The Black Man: His Antecedents, His Genius, and His Achievements
By Dionne Hardy and Naomi
By definition a Cabinet of Wonders is something that should invoke questions, astonishment, and at some points awe. We believe that this not only applies to our time period but we also believe it should apply to the time period the object was created in. An object in a Cabinet of Curiosities should make a person question why, no matter when they are viewing it. We chose our object for this reason, along with many others.We chose a book from the Watkinson Library titled, The Black Man: His Antecedents, His Genius, and His Achievements by William Wells Brown, published in 1863. William Wells Brown was an escaped slave and abolitionist lecturer and is considered to be one of the first African American’s to publish a book. This book is considered one of his greatest pieces of work. It debunks the misinterpretation that black people have to be surrounded by white people in order to succeed. William Wells Brown was born into slavery in 1814 or March of 1815 near Lexington, Kentucky. He was a descendent of Mayflower passenger Stephen Hopkins through his father. His mother was a slave of Native American and black ancestry. She was owned by John Young and she had seven children all by different fathers. Brown’s siblings were Leander, Solomon, Elizabeth, Benjamin, Milford and Joseph.

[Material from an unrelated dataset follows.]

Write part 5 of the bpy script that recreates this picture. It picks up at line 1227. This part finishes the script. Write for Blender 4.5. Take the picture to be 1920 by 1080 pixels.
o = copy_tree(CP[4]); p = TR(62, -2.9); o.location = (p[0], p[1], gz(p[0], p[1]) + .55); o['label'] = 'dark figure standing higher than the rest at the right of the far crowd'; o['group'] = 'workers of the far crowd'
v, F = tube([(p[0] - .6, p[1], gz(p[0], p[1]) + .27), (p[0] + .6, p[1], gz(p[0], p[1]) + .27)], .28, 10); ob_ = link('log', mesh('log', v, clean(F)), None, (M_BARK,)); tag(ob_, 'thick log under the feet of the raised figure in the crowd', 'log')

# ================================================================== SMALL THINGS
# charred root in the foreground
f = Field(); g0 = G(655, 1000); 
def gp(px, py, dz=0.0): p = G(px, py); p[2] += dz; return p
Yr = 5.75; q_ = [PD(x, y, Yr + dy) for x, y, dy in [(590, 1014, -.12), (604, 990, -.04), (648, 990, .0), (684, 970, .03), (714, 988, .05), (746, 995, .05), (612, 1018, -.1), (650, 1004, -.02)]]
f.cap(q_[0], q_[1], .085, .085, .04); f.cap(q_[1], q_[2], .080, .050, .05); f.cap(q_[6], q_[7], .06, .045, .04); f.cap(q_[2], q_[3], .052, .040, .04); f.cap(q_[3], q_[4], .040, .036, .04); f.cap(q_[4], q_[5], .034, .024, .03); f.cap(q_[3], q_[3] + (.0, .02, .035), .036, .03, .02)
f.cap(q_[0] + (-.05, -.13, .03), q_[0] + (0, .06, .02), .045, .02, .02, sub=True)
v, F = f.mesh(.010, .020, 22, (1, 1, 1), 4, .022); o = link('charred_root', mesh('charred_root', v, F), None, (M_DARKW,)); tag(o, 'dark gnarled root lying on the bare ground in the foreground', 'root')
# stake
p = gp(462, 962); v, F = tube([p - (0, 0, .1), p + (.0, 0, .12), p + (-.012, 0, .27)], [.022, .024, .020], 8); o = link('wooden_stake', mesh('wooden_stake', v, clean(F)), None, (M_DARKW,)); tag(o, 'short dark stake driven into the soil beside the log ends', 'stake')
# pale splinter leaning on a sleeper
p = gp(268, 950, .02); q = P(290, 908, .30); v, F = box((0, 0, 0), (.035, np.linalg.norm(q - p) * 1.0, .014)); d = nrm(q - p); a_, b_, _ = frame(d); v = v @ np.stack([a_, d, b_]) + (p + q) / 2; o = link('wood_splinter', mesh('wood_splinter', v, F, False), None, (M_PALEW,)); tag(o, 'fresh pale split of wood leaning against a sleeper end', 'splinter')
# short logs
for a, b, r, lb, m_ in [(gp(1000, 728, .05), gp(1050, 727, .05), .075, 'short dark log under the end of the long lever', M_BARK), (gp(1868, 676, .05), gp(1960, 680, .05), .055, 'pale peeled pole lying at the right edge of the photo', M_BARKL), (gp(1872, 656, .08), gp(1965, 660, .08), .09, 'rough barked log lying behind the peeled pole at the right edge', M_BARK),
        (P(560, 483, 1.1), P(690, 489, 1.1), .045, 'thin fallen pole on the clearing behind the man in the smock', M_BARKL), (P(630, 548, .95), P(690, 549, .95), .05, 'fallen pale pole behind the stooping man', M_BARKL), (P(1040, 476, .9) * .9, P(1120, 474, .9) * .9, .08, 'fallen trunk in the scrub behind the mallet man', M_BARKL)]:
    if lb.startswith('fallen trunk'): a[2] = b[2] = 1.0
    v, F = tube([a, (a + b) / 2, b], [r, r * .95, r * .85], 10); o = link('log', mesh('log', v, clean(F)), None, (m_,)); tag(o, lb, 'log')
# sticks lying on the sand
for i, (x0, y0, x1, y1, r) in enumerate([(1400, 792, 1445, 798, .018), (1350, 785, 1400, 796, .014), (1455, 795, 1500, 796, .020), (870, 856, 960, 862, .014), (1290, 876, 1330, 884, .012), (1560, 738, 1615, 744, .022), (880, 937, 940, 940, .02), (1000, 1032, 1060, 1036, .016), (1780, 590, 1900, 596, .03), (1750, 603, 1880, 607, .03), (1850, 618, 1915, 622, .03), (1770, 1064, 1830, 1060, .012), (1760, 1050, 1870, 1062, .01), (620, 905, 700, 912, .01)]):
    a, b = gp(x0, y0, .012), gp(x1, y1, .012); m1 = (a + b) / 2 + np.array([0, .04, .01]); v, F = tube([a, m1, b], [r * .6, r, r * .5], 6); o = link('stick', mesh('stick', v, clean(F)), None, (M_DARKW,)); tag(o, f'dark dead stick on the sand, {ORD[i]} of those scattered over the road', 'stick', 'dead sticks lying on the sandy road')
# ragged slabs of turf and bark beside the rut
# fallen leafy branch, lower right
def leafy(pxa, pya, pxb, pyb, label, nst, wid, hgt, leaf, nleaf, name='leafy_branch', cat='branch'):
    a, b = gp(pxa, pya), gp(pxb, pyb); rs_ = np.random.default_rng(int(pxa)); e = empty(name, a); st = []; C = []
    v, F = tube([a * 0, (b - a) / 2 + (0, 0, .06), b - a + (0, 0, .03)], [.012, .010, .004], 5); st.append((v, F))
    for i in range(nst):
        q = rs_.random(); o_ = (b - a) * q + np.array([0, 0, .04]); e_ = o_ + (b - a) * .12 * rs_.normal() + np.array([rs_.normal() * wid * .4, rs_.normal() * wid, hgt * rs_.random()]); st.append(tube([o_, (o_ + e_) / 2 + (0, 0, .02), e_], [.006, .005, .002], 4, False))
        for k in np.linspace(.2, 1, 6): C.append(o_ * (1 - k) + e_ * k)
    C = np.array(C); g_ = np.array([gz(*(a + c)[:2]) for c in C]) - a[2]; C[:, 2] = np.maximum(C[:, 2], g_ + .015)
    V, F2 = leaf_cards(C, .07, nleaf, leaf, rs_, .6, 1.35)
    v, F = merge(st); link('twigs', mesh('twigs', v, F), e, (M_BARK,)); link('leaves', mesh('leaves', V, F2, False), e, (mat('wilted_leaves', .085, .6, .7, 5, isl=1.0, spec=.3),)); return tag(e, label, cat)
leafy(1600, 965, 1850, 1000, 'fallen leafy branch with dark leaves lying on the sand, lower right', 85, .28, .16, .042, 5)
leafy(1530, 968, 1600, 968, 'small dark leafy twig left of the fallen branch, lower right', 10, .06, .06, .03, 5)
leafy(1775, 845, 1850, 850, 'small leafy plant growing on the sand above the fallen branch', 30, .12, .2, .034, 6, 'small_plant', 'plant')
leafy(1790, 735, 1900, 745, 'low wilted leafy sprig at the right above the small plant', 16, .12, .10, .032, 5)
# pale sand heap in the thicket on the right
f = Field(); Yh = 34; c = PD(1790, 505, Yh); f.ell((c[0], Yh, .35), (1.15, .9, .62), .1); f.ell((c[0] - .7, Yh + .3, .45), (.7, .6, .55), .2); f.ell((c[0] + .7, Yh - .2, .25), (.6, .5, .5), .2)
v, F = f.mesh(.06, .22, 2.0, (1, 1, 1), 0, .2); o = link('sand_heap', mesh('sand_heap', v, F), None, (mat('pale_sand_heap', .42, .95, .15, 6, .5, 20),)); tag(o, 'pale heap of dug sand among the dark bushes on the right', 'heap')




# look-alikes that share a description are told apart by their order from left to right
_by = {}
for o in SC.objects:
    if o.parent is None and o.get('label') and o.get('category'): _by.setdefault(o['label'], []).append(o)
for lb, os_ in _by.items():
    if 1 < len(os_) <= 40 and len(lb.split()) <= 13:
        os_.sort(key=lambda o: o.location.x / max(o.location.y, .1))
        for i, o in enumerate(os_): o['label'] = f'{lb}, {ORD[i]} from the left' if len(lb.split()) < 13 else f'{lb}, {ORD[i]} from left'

To paraphrase information given by the library, the book encompasses short and informative biographies of “noteworthy” African American’s from that period. In the library the page is open to the biography of Reverend James Pennington, a black man who escaped from slavery in 1827 when he was 20 years old and, as described by Brown, was “ignorant of letters”, which we assume to mean unable to read and write effectively. Eight years after his escape he was admitted as an auditor to Yale, back then it was called the Yale Divinity School. Once there he studied and mastered Greek, Latin, and German. Pennington eventually led the Talcott Street Congregational Church from 1840 to 1847.
Earlier we stated that objects in our Cabinet of Wonders should invoke a sense of astonishment and awe, but should also make the viewer ask questions such as why. Upon first viewing this book in its display case one of the first questions we asked was why. Why would someone like William Wells Brown take the time to publish a book about noteable African American’s in the 1800s? Someone may consider now, looking back on what happened during that time, that publishing a book wouldn’t help very much in the grand scheme of things. Racism still ran ramped in America and still would no matter what was published.
But the point was not drastically changing society, it was simply bringing awareness. Not just about the fact that there were successful intellectual black people in the world, but that there could be. A common assumption during that time period was that black people were nothing without the aid of white people. That they needed the help of “white saviors” in order to become accomplished and civilized. Brown took the power of his literary voice, and disproved that assumption with sheer fact. Was Brown able to stop all racism with a single novel? No of course not, but the book brought awareness in place of ignorance to those who read it, which was definitely a step in the right direction. His very existence itself was a sign of hope for all black people, free or enslaved. He himself was a well-educated black man publishing books and making speeches, something that black people were not supposed to be capable of doing. The idea of black people being inferior, uneducated and unsuccessful without white people is still prevalent in the present day.